There is a widespread belief that Sacré-Cœur was built in expiation of the violence which took place during the Paris Commune, a socialist and anti-religious revolutionary government that ruled the city of Paris for just over two months in 1871.
But French historian Patrick Sbalchiero told Le Figaro this is a “historical error.”
He asserted that, while the construction of the basilica began under Pope Leo XIII in 1875, the text of the National Vow implementing the future worksite was drafted before the Commune. The members of the Committee of the National Vow were motivated by their Christian faith and highly engaged in charitable activities, he said.
Sbalchiero commented that the classification of Sacré-Cœur Basilica as a historic monument would “undoubtedly” help it to be better preserved.
From 2015 to 2020, France gave 14.4 million euros to religious sites protected as historic monuments.
Sacré-Cœur Basilica was evaluated for inclusion in the register of historic monuments by a regional heritage group, the Commission régionale du patrimoine et de l’architecture d’Île-de-France, which “returned a unanimous positive opinion for registration to the list of historic monuments, and unanimously expressed a wish for classification,” Roturier said.
The Catholic basilica will also be examined by a national heritage group, the Commission nationale du patrimoine et de l’architecture, before receiving the classification in a decree from France’s Minister of Culture.
According to the basilica’s website, one of the many people who found solace in the church was Blessed Charles de Foucauld.

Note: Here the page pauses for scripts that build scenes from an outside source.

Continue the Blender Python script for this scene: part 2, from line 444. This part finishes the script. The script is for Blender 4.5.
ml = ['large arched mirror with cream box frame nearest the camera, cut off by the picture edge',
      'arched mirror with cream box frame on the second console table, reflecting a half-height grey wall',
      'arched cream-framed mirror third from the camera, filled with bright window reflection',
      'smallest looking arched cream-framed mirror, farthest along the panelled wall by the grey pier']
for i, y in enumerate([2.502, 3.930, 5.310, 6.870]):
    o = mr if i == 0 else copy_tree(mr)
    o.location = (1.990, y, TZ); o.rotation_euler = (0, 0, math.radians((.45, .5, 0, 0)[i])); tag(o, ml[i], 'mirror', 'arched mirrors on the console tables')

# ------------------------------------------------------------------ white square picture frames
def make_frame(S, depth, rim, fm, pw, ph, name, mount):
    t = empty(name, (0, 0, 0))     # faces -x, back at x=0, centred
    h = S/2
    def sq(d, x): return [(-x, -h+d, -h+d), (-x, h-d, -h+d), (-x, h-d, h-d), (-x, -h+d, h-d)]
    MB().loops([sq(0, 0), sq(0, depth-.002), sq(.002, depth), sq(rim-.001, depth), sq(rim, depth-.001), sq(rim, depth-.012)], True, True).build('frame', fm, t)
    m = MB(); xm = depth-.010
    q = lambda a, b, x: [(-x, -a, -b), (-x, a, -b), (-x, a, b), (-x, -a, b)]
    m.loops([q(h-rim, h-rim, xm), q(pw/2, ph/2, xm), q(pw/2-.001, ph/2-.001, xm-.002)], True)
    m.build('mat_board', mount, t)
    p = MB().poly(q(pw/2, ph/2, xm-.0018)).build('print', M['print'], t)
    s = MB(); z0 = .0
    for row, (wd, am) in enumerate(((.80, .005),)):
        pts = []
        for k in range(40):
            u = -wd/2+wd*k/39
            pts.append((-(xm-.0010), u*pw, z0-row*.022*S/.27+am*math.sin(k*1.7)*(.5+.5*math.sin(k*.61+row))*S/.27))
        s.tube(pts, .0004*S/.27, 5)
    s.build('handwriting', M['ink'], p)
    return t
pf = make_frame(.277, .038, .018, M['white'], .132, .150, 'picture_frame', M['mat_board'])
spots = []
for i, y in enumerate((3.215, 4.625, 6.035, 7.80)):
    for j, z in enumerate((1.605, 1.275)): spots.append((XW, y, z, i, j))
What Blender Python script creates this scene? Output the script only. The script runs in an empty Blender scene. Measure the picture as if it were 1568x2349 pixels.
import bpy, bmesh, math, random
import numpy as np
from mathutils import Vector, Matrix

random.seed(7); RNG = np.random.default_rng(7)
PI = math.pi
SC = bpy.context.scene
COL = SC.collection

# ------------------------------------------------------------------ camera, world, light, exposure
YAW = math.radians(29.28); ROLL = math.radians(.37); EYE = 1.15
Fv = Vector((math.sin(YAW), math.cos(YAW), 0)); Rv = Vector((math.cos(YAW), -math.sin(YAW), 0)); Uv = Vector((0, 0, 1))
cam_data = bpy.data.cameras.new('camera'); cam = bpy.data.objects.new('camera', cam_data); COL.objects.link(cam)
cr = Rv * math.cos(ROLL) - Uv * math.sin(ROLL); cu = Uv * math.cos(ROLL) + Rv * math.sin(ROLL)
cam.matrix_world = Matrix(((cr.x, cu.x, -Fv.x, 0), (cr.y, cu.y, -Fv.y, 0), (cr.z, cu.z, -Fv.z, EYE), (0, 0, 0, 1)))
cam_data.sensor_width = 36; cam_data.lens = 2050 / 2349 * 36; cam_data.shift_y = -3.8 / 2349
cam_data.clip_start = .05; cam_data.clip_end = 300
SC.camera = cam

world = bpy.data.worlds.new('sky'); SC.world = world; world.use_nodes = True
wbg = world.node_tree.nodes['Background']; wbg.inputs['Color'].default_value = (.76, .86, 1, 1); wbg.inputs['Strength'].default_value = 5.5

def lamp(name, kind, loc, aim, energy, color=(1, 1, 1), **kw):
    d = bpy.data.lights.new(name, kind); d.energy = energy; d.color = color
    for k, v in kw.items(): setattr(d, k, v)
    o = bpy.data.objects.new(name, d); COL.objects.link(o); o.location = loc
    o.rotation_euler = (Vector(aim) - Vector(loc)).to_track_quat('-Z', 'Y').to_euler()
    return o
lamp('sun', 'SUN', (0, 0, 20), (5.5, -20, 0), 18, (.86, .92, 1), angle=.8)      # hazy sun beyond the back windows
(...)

The pioneering French missionary, who is expected to be canonized soon, consecrated himself to the Sacred Heart in the basilica in June 1889.

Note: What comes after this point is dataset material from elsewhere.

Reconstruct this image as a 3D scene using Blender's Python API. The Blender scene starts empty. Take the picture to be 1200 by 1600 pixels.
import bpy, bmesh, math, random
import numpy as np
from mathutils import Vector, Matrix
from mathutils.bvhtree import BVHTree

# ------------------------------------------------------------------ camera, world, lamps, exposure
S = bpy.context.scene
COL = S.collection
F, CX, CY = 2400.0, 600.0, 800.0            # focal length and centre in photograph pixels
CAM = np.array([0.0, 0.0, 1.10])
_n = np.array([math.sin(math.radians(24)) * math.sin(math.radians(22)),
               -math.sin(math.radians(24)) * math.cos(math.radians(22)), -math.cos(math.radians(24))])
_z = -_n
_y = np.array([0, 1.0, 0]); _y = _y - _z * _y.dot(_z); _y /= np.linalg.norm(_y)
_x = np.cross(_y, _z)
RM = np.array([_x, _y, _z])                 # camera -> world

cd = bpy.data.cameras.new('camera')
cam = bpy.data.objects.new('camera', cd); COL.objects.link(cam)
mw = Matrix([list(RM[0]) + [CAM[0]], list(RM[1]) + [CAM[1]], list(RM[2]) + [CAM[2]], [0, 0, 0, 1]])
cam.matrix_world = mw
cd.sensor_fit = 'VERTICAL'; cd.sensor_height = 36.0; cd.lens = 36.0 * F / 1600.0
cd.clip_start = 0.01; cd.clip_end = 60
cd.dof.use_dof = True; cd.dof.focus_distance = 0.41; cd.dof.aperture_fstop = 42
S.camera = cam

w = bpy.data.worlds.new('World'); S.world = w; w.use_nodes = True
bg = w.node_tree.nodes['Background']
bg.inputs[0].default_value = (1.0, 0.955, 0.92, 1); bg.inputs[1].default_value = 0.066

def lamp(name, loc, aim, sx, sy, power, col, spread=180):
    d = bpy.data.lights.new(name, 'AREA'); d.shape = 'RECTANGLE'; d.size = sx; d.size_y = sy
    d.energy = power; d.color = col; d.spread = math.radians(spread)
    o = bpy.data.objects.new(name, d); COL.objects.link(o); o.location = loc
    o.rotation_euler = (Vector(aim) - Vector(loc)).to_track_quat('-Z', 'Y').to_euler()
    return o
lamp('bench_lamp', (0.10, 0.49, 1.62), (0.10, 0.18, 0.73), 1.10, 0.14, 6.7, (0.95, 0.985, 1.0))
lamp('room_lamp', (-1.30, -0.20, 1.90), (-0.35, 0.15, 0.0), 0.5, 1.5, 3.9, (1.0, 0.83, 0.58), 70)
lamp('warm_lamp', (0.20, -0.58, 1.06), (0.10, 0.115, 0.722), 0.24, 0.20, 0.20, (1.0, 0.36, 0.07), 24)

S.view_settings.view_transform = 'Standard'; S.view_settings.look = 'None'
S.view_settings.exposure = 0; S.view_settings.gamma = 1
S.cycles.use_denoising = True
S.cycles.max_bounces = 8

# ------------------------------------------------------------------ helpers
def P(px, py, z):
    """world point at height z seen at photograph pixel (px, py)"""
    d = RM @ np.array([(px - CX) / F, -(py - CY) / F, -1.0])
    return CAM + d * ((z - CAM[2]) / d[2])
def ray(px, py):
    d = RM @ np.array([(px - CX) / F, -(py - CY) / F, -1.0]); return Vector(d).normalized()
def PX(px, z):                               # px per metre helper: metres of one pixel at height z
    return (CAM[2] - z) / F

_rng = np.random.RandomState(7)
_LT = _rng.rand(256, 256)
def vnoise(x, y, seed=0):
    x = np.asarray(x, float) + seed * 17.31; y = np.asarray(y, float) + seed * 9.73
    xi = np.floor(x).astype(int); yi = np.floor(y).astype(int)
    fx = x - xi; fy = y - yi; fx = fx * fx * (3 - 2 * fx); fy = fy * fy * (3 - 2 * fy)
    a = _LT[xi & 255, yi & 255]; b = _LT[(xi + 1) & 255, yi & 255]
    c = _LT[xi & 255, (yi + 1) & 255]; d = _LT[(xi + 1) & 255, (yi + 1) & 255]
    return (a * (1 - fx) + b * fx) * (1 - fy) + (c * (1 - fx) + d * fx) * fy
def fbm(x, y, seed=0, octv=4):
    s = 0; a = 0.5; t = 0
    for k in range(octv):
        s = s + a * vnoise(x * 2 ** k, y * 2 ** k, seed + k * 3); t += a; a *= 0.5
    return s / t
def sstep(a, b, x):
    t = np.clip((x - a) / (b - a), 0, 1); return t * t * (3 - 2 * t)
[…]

He returned from Africa in 1909 and spent a night of Adoration there with his friend, Louis Massignon. He later recalled the evening as a time of grace.
Fr. Stéphane Esclef, Sacré-Cœur’s rector, said that, with the basilica’s classification as a historic monument, he hoped the church would “be ever more a haven of peace and consolation for all those who need it. That everyone, sceptical, curious, believer or not, can come and leave their joys, their hopes, their sorrows and their distress.”
He quoted Cardinal Jean-Marie Lustiger, who wrote in a preface to a book about the basilica that “any Parisian, any visitor to the capital, can say to himself by seeing on the horizon the white domes of the Sacré-Cœur de Montmartre, that up there, at this moment, we pray for him, for all those he meets and for the whole world.”
“May everyone in this place knows that a heart awaits him,” Esclef said. “An open heart, ready to console and tell him that he is loved. A gentle and humble heart. That of Jesus. A Sacred Heart.”